'''

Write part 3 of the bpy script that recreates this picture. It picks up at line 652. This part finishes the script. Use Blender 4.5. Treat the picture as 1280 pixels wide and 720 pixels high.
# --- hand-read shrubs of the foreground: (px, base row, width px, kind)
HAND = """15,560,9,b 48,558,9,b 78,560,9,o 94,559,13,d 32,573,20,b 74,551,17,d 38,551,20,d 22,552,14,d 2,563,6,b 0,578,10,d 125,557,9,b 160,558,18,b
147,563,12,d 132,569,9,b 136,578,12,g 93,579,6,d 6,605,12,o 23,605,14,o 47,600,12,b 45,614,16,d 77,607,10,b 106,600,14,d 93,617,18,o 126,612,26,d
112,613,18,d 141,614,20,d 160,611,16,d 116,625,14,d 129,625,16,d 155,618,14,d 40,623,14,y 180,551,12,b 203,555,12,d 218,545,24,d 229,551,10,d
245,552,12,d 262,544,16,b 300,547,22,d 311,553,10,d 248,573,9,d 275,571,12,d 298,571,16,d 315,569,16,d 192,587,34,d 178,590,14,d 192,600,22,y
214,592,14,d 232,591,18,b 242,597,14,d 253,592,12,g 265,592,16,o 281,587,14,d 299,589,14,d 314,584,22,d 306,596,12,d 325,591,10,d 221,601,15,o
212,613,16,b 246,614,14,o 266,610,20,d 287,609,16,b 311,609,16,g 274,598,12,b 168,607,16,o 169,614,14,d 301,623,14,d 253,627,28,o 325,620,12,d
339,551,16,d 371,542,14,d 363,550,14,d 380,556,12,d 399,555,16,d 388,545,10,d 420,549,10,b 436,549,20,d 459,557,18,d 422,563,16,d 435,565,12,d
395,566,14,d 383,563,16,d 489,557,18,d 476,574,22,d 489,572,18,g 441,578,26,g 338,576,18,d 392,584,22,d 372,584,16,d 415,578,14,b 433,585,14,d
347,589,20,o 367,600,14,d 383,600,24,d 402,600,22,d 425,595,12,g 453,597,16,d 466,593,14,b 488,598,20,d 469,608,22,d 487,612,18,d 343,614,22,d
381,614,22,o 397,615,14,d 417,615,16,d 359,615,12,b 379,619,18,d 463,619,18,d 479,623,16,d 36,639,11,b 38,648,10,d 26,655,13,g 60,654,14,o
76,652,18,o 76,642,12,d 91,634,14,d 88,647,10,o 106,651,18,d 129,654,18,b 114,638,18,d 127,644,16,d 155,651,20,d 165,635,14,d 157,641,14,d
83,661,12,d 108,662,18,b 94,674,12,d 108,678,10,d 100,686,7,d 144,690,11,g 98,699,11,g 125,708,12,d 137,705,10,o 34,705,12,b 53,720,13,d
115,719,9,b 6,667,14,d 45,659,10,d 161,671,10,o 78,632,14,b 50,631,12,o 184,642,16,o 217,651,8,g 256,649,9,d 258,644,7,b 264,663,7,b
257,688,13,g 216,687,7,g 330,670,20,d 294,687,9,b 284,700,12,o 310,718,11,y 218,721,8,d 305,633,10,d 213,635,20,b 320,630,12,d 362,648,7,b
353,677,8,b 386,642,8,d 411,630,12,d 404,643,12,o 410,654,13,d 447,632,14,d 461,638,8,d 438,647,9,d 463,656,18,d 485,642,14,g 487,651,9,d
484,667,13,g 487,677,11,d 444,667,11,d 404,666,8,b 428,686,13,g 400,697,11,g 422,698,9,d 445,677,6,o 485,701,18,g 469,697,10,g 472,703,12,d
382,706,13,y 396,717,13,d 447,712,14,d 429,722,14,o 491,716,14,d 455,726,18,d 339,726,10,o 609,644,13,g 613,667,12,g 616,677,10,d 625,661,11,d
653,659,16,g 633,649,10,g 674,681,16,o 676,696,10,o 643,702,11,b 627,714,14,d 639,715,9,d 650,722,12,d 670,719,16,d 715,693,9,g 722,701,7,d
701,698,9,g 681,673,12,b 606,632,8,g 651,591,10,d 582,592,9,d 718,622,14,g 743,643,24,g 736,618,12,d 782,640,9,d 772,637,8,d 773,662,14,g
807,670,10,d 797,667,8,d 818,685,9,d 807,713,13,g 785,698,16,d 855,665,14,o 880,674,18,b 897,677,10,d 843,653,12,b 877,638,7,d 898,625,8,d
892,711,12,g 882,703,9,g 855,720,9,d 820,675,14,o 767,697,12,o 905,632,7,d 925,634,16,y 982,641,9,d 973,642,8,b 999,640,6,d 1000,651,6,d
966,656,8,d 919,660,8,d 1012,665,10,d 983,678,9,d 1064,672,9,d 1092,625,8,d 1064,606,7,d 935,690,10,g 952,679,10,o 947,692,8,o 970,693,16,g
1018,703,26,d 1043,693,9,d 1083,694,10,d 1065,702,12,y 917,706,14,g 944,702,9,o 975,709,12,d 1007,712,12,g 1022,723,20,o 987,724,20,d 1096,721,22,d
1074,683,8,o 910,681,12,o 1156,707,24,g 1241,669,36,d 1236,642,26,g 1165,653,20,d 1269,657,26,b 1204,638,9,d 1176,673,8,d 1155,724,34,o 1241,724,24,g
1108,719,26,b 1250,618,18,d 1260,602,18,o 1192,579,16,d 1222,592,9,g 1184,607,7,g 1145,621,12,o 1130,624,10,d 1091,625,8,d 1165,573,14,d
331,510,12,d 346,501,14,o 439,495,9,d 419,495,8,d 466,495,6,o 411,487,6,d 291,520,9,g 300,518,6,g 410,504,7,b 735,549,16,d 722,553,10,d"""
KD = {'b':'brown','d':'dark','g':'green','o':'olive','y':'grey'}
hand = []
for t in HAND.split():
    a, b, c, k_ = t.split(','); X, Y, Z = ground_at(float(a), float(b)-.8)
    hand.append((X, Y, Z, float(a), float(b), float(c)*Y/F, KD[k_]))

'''

_To be done_.
Print the listing above in its entirety, with every line exact.

_Answer below_.
Write part 3 of the bpy script that recreates this picture. It picks up at line 652. This part finishes the script. Use Blender 4.5. Treat the picture as 1280 pixels wide and 720 pixels high.
# --- hand-read shrubs of the foreground: (px, base row, width px, kind)
HAND = """15,560,9,b 48,558,9,b 78,560,9,o 94,559,13,d 32,573,20,b 74,551,17,d 38,551,20,d 22,552,14,d 2,563,6,b 0,578,10,d 125,557,9,b 160,558,18,b
147,563,12,d 132,569,9,b 136,578,12,g 93,579,6,d 6,605,12,o 23,605,14,o 47,600,12,b 45,614,16,d 77,607,10,b 106,600,14,d 93,617,18,o 126,612,26,d
112,613,18,d 141,614,20,d 160,611,16,d 116,625,14,d 129,625,16,d 155,618,14,d 40,623,14,y 180,551,12,b 203,555,12,d 218,545,24,d 229,551,10,d
245,552,12,d 262,544,16,b 300,547,22,d 311,553,10,d 248,573,9,d 275,571,12,d 298,571,16,d 315,569,16,d 192,587,34,d 178,590,14,d 192,600,22,y
214,592,14,d 232,591,18,b 242,597,14,d 253,592,12,g 265,592,16,o 281,587,14,d 299,589,14,d 314,584,22,d 306,596,12,d 325,591,10,d 221,601,15,o
212,613,16,b 246,614,14,o 266,610,20,d 287,609,16,b 311,609,16,g 274,598,12,b 168,607,16,o 169,614,14,d 301,623,14,d 253,627,28,o 325,620,12,d
339,551,16,d 371,542,14,d 363,550,14,d 380,556,12,d 399,555,16,d 388,545,10,d 420,549,10,b 436,549,20,d 459,557,18,d 422,563,16,d 435,565,12,d
395,566,14,d 383,563,16,d 489,557,18,d 476,574,22,d 489,572,18,g 441,578,26,g 338,576,18,d 392,584,22,d 372,584,16,d 415,578,14,b 433,585,14,d
347,589,20,o 367,600,14,d 383,600,24,d 402,600,22,d 425,595,12,g 453,597,16,d 466,593,14,b 488,598,20,d 469,608,22,d 487,612,18,d 343,614,22,d
381,614,22,o 397,615,14,d 417,615,16,d 359,615,12,b 379,619,18,d 463,619,18,d 479,623,16,d 36,639,11,b 38,648,10,d 26,655,13,g 60,654,14,o
76,652,18,o 76,642,12,d 91,634,14,d 88,647,10,o 106,651,18,d 129,654,18,b 114,638,18,d 127,644,16,d 155,651,20,d 165,635,14,d 157,641,14,d
83,661,12,d 108,662,18,b 94,674,12,d 108,678,10,d 100,686,7,d 144,690,11,g 98,699,11,g 125,708,12,d 137,705,10,o 34,705,12,b 53,720,13,d
115,719,9,b 6,667,14,d 45,659,10,d 161,671,10,o 78,632,14,b 50,631,12,o 184,642,16,o 217,651,8,g 256,649,9,d 258,644,7,b 264,663,7,b
257,688,13,g 216,687,7,g 330,670,20,d 294,687,9,b 284,700,12,o 310,718,11,y 218,721,8,d 305,633,10,d 213,635,20,b 320,630,12,d 362,648,7,b
353,677,8,b 386,642,8,d 411,630,12,d 404,643,12,o 410,654,13,d 447,632,14,d 461,638,8,d 438,647,9,d 463,656,18,d 485,642,14,g 487,651,9,d
484,667,13,g 487,677,11,d 444,667,11,d 404,666,8,b 428,686,13,g 400,697,11,g 422,698,9,d 445,677,6,o 485,701,18,g 469,697,10,g 472,703,12,d
382,706,13,y 396,717,13,d 447,712,14,d 429,722,14,o 491,716,14,d 455,726,18,d 339,726,10,o 609,644,13,g 613,667,12,g 616,677,10,d 625,661,11,d
653,659,16,g 633,649,10,g 674,681,16,o 676,696,10,o 643,702,11,b 627,714,14,d 639,715,9,d 650,722,12,d 670,719,16,d 715,693,9,g 722,701,7,d
701,698,9,g 681,673,12,b 606,632,8,g 651,591,10,d 582,592,9,d 718,622,14,g 743,643,24,g 736,618,12,d 782,640,9,d 772,637,8,d 773,662,14,g
807,670,10,d 797,667,8,d 818,685,9,d 807,713,13,g 785,698,16,d 855,665,14,o 880,674,18,b 897,677,10,d 843,653,12,b 877,638,7,d 898,625,8,d
892,711,12,g 882,703,9,g 855,720,9,d 820,675,14,o 767,697,12,o 905,632,7,d 925,634,16,y 982,641,9,d 973,642,8,b 999,640,6,d 1000,651,6,d
966,656,8,d 919,660,8,d 1012,665,10,d 983,678,9,d 1064,672,9,d 1092,625,8,d 1064,606,7,d 935,690,10,g 952,679,10,o 947,692,8,o 970,693,16,g
1018,703,26,d 1043,693,9,d 1083,694,10,d 1065,702,12,y 917,706,14,g 944,702,9,o 975,709,12,d 1007,712,12,g 1022,723,20,o 987,724,20,d 1096,721,22,d
1074,683,8,o 910,681,12,o 1156,707,24,g 1241,669,36,d 1236,642,26,g 1165,653,20,d 1269,657,26,b 1204,638,9,d 1176,673,8,d 1155,724,34,o 1241,724,24,g
1108,719,26,b 1250,618,18,d 1260,602,18,o 1192,579,16,d 1222,592,9,g 1184,607,7,g 1145,621,12,o 1130,624,10,d 1091,625,8,d 1165,573,14,d
331,510,12,d 346,501,14,o 439,495,9,d 419,495,8,d 466,495,6,o 411,487,6,d 291,520,9,g 300,518,6,g 410,504,7,b 735,549,16,d 722,553,10,d"""
KD = {'b':'brown','d':'dark','g':'green','o':'olive','y':'grey'}
hand = []
for t in HAND.split():
    a, b, c, k_ = t.split(','); X, Y, Z = ground_at(float(a), float(b)-.8)
    hand.append((X, Y, Z, float(a), float(b), float(c)*Y/F, KD[k_]))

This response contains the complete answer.